Computer science conferences are often not organized by the ACM, but instead there are different foundations for machine learning and vision and so on that basically exist to organize the annual conference(s). At least, that is what I understand. There are a few which are run by the ACM, and there’s often debate about whether or not the ACM affiliation is worth it, given the overheads and so on. Boaz Barak had a post a little over a week ago making the case for sticking with the ACM. Given the hegemonic control of the IEEE on all things EE (more or less), this debate is new to me. As far as I can tell, ISIT exists to cover some of the cost of publishing the IT Transactions, and so it sort of has to be run by IEEE.

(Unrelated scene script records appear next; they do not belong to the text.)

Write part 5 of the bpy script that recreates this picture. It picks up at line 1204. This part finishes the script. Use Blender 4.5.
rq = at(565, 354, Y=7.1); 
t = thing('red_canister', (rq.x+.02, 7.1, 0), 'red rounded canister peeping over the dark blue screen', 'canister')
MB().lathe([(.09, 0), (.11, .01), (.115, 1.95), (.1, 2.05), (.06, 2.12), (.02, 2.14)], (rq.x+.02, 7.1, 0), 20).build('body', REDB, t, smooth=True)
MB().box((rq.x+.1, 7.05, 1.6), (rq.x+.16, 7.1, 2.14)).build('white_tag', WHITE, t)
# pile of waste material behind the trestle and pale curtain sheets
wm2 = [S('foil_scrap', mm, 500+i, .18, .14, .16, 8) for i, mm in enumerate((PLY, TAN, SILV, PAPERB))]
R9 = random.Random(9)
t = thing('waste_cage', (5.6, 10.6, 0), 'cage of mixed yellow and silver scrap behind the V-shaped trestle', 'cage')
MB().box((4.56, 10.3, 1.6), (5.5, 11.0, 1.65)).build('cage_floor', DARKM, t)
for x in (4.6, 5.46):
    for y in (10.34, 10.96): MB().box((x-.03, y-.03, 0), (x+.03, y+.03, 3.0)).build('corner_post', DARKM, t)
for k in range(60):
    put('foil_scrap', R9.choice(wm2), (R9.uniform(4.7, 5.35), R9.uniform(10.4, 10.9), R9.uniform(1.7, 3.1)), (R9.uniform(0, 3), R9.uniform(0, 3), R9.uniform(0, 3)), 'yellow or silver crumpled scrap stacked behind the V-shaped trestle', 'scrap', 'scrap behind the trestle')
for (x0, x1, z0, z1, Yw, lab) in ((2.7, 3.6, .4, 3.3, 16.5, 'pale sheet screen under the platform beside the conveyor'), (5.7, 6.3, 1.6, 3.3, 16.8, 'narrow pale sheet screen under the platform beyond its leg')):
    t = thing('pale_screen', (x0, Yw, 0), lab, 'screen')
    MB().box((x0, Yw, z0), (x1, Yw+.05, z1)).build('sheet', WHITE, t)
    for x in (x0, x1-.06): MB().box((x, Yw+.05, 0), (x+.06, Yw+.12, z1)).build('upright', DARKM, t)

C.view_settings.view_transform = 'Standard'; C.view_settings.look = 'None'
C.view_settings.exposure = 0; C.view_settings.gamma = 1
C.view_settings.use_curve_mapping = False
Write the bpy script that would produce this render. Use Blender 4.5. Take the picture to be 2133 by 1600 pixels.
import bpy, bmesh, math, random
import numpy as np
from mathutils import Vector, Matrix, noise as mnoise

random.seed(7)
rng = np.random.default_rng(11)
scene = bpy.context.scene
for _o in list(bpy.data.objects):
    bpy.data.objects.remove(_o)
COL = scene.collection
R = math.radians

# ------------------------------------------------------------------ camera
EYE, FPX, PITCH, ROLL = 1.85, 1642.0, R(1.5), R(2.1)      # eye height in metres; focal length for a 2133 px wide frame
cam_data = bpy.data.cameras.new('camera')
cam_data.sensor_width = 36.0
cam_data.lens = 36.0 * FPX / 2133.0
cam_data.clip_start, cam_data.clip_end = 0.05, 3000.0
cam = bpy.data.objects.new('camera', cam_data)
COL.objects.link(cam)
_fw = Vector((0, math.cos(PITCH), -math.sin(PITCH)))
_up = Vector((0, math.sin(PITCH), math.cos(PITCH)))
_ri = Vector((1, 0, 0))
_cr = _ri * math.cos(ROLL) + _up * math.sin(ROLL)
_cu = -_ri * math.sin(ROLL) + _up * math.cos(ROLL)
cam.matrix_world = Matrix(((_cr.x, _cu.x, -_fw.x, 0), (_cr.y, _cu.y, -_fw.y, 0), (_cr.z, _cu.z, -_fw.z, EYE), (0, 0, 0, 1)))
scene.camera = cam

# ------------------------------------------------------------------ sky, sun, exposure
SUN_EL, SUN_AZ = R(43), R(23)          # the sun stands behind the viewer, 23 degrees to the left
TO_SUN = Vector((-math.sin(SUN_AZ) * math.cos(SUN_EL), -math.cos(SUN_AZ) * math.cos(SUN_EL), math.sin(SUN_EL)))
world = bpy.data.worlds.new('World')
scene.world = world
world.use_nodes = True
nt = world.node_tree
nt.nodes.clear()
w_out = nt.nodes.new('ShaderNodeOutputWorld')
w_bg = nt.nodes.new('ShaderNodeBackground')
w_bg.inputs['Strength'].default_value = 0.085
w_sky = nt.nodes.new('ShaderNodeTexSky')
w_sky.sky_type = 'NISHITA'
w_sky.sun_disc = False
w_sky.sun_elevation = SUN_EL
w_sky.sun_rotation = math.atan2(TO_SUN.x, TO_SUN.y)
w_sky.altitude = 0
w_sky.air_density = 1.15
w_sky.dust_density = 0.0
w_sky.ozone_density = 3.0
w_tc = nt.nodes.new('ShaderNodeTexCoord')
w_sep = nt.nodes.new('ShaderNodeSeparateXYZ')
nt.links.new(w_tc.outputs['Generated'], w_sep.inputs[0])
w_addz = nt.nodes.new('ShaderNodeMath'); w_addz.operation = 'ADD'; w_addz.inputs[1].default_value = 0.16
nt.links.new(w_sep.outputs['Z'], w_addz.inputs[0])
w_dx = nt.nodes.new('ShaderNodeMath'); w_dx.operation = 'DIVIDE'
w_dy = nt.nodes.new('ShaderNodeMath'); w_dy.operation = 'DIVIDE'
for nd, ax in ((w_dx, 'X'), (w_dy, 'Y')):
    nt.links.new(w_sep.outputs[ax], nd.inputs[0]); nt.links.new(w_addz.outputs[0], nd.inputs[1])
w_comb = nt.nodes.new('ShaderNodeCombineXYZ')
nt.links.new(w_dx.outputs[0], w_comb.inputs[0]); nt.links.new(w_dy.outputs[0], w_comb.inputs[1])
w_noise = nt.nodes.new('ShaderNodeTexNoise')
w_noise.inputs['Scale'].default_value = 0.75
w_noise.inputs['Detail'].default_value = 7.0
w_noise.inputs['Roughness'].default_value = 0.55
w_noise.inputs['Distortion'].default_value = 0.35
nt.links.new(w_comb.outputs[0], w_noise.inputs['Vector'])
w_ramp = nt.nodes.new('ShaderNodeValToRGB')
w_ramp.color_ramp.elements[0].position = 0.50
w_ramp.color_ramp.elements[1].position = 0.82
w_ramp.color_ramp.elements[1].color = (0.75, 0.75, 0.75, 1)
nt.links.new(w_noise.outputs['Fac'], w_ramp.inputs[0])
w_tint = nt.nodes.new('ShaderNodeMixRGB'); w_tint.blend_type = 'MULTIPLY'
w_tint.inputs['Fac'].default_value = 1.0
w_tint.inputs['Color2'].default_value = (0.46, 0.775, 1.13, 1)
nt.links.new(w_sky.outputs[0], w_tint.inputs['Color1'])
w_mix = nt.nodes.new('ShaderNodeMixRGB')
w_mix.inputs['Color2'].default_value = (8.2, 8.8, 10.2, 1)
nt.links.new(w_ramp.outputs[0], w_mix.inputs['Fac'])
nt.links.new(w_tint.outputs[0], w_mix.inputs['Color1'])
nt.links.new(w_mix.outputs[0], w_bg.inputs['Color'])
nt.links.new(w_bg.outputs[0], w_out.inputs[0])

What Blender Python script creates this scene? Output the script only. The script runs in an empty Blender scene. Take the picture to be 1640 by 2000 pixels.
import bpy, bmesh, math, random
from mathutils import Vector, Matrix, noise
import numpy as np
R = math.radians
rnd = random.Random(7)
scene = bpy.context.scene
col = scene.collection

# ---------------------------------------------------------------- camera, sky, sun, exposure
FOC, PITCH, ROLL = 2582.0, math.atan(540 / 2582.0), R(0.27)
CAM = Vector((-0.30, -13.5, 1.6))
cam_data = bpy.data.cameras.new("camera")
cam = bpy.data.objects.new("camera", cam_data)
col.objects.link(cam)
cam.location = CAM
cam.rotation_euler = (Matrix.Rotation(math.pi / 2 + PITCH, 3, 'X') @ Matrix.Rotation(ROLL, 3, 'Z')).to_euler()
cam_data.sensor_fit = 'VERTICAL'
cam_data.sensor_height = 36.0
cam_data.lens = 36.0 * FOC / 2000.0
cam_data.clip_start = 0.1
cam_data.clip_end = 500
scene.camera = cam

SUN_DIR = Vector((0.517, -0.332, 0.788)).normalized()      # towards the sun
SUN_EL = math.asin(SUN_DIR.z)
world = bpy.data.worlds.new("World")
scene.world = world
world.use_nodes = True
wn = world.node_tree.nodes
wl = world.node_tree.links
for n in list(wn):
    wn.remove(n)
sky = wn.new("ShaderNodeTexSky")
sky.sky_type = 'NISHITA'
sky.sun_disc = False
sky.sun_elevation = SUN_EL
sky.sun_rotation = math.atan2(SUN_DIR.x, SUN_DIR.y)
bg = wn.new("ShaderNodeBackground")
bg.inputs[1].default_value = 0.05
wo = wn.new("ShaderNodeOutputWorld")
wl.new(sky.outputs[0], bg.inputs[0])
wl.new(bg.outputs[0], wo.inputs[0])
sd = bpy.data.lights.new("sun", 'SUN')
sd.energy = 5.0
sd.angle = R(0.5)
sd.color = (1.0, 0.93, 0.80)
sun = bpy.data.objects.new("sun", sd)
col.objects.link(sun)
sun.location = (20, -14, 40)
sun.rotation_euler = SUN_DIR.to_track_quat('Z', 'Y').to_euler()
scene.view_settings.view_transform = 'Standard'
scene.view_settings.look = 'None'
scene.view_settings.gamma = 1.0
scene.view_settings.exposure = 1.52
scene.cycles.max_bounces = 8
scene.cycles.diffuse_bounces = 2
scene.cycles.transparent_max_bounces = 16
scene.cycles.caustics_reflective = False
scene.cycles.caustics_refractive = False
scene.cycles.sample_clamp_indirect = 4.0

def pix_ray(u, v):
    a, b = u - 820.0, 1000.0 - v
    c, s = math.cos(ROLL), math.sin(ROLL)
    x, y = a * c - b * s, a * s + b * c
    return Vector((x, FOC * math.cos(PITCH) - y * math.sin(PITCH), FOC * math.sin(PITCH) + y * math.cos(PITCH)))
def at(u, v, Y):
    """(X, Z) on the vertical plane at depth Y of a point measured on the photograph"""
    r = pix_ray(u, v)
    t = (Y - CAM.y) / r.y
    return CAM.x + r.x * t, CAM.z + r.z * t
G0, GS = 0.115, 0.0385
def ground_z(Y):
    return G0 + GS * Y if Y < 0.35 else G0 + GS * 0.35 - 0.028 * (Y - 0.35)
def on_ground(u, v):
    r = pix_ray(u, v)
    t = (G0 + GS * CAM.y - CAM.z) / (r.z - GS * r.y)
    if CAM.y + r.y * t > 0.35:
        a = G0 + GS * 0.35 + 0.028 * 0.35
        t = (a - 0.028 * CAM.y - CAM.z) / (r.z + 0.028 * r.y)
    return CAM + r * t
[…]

As mentioned before, Tara Javidi has a nice post up on what it means for one random variable to be stochastically less variable than another.
Paul Miniero has a bigger picture view of NIPS — I saw there were lots of papers on “deep learning” but it’s not really my area so I missed many of those posters.
David Eppstein’s top 10 cs.DS papers from 2012.
In the computer science community, there is a debate about whether conference organizers such as the ACM and the IEEE are worth having. The debate basically boils down to:
Against: Federal dollars fund research which is performed researchers who are not by employees of (ACM|IEEE) and reviewed by other researchers who are also not employees of (ACM|IEEE) and the (ACM|IEEE) demand copyright and place the result of the work behind paywalls from which they profit; vs.
For: You just don’t understand publishing.
Of course, organizations such as USENIX and IACR manage to run excellent CS conferences without these practices.
Sure, I understand the “against” argument pretty well, but I think the “for” argument is a bit more nuanced. Maybe “journal publishing is dead” but I don’t think that IACR has a super-great system for organizing the documents that they publish — it’s basically an FTP server. I’ve heard very little reasonable justification for paywalls except for old thinking at IEEE and ACM.
Another tick on the “for” side for IEEE is that many electrical engineers who are not researchers at all are still members because IEEE offers more job-related stuff, networking opportunities, etc. IEEE also does all the standards work and so on. It’s all fine and well for academic engineering to give IEEE the boot but then they will lose some of the institutional connection to industry (leaving only the personal connections). It’s not clear that this is a winning strategy for the research ecosystem in EE as a whole.
I guess the point is that the the against side is entirely academia-centered (which makes sense) but limiting the arguments to being about publishing and whether you can put on a good conference is missing some of the point I think.
I think ACM/IEEE should separate the publishing from the rest of what they do. The paywalls shouldn’t fund their other activities.
Maybe the IACR isn’t the best example, but USENIX certainly is. All of the publications appear on the relevant conference webpage and in many cases, links for the video or audio of a talk are present as well.
Not so long ago (around 2000?) there was serious talk of ITSoc leaving IEEE. The institute was in financial trouble thanks to the dot-com bust, and righted itself by raiding the financial reserves of the societies (as they had a right to do, but hadn’t done before). There are probably some oldsters around who know more.
Anyway, staying in IEEE was the right decision because the IEEE brand is incredibly valuable. This is why new “open publishing” initiatives haven’t caught on — because none of them have the legitimacy and history of a major organization behind them, like IEEE or ACM.